Task to carry out » Transcribe, exactly as they appear, the line that contains "P *= np.clip(.66+.34*y/.42, 0, 1)[..., None]", the line that contains "return np.clip(P, 0, 1)", and every line in between, and nothing else.

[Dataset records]

▬▬▬▬▬▬▬▬▬▬

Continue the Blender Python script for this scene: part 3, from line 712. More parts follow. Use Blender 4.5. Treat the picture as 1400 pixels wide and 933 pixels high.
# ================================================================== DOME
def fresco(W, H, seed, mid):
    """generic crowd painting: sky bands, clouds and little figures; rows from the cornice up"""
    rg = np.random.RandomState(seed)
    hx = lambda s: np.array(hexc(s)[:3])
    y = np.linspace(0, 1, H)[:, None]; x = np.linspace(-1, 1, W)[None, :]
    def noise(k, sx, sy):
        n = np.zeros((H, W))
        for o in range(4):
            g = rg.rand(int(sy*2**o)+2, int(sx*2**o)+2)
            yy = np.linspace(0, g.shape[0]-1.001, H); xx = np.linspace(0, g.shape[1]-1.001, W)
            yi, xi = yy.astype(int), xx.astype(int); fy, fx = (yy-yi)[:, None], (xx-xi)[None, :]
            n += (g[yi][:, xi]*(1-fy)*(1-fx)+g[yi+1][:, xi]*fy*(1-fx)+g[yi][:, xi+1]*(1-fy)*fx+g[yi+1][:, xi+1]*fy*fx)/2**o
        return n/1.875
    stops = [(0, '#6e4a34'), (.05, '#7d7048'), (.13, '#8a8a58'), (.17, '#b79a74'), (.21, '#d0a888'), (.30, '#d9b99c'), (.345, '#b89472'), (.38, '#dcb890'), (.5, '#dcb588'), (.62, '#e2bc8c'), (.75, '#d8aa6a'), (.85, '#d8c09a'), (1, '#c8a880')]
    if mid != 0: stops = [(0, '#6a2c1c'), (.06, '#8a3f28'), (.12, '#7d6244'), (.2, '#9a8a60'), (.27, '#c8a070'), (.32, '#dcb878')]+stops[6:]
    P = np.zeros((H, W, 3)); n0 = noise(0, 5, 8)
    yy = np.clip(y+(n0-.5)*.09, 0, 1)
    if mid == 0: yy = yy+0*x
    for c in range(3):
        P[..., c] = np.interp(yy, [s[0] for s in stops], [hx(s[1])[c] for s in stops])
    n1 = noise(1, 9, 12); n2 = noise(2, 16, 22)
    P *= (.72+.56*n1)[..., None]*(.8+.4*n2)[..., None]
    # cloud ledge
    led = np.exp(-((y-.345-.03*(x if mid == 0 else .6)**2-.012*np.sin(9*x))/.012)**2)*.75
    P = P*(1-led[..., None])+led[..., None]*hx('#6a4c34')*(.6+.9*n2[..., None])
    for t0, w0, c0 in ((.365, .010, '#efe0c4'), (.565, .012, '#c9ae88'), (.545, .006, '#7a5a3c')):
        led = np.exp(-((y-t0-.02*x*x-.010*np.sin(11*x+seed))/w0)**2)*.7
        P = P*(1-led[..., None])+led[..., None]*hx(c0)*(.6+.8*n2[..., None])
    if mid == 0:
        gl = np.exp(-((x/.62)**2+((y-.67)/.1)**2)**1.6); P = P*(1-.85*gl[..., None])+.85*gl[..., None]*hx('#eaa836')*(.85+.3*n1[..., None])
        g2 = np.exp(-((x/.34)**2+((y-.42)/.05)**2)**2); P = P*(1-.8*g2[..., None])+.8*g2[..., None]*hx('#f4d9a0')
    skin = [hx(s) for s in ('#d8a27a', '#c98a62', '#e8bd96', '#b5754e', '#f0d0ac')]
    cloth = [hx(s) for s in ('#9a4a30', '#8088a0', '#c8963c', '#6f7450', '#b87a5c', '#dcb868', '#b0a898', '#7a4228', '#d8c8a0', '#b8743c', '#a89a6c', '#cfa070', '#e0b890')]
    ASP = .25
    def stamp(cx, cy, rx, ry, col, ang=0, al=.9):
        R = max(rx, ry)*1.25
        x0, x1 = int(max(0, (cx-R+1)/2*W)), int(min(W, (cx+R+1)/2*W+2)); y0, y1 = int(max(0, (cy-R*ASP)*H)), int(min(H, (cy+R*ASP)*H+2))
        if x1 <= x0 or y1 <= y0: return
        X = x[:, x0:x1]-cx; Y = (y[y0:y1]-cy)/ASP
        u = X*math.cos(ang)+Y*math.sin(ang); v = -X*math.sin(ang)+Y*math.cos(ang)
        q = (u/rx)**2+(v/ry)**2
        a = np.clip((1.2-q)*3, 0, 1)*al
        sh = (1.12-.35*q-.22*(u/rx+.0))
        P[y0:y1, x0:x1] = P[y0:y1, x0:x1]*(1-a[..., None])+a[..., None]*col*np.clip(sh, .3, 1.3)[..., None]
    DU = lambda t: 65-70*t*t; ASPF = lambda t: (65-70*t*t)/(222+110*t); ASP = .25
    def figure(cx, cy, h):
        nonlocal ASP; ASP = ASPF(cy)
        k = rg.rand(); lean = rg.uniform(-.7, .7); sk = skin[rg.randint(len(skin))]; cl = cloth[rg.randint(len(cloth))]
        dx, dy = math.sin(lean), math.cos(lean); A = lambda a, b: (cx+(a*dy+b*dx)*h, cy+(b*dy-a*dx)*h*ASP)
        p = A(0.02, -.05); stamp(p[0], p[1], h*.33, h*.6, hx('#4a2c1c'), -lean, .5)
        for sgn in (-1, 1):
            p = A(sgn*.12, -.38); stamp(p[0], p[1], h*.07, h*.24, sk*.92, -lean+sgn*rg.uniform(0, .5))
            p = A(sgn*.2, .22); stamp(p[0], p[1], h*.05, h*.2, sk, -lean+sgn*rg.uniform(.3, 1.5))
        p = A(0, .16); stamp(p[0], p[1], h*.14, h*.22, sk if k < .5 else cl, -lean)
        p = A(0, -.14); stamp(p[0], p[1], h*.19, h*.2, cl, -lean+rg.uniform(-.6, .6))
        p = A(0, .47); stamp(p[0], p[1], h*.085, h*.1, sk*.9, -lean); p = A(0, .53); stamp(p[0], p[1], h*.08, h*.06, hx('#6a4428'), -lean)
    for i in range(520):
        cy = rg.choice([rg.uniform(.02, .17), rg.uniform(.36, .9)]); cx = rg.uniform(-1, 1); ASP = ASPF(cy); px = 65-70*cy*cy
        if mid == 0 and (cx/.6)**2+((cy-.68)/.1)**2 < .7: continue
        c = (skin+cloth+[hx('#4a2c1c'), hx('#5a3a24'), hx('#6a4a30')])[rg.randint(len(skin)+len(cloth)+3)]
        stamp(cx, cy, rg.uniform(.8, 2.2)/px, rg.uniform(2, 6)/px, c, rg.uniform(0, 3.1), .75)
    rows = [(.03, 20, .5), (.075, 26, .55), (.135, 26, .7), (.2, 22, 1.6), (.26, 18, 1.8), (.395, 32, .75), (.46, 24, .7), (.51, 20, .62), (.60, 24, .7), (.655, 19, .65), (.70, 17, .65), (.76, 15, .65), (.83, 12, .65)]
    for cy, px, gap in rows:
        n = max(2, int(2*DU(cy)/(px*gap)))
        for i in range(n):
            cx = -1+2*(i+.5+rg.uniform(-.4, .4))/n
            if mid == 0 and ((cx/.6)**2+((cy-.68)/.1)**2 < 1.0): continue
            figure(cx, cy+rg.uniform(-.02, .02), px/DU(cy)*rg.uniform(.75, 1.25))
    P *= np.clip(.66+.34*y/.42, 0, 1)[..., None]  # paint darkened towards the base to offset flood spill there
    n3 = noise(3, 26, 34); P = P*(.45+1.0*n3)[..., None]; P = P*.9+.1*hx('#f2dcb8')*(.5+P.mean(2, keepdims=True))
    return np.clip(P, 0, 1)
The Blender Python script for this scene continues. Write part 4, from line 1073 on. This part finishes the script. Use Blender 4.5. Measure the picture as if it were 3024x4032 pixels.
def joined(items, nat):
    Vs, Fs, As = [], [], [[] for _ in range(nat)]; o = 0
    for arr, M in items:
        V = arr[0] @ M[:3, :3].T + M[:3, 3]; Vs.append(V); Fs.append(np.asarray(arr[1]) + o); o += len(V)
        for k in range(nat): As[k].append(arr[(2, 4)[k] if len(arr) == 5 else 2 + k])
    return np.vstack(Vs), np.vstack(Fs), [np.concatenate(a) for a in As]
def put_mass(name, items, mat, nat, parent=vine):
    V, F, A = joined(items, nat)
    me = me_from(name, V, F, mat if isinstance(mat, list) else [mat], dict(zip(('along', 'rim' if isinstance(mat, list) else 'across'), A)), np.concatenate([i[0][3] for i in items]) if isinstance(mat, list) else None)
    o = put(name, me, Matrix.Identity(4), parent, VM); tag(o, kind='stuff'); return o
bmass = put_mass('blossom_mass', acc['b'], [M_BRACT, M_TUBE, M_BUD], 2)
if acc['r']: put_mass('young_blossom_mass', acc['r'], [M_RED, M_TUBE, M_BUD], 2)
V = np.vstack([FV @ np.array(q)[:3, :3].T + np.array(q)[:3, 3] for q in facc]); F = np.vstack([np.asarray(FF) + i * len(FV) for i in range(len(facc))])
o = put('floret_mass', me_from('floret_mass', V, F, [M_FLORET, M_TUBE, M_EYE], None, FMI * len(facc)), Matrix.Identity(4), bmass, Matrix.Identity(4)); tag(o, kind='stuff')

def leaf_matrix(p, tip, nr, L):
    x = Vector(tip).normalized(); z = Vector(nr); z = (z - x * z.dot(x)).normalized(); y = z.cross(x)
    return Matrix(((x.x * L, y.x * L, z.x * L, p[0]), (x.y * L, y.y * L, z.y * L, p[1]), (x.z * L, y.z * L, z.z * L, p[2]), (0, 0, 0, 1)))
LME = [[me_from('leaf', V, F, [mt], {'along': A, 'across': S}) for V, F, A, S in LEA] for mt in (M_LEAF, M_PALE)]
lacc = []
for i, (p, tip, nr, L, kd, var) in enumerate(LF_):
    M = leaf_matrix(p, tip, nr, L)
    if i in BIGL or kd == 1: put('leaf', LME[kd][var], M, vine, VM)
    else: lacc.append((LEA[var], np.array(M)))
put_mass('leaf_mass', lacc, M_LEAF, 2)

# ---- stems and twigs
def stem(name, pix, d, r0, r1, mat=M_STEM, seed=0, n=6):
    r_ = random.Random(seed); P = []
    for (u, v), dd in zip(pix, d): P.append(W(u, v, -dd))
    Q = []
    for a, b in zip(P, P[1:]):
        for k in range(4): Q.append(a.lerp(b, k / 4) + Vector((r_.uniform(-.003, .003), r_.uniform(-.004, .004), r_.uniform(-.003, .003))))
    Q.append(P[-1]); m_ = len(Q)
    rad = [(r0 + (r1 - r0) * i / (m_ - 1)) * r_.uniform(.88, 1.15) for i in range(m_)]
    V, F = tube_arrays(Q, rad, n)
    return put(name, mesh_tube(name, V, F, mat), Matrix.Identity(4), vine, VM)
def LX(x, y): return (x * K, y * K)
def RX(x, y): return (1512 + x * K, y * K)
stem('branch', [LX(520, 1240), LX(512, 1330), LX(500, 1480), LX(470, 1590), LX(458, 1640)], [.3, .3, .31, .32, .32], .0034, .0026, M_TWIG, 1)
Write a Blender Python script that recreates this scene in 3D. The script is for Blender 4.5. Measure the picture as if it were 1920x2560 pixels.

▬▬▬▬▬▬▬▬▬▬

Written solution »
    P *= np.clip(.66+.34*y/.42, 0, 1)[..., None]  # paint darkened towards the base to offset flood spill there
    n3 = noise(3, 26, 34); P = P*(.45+1.0*n3)[..., None]; P = P*.9+.1*hx('#f2dcb8')*(.5+P.mean(2, keepdims=True))
    return np.clip(P, 0, 1)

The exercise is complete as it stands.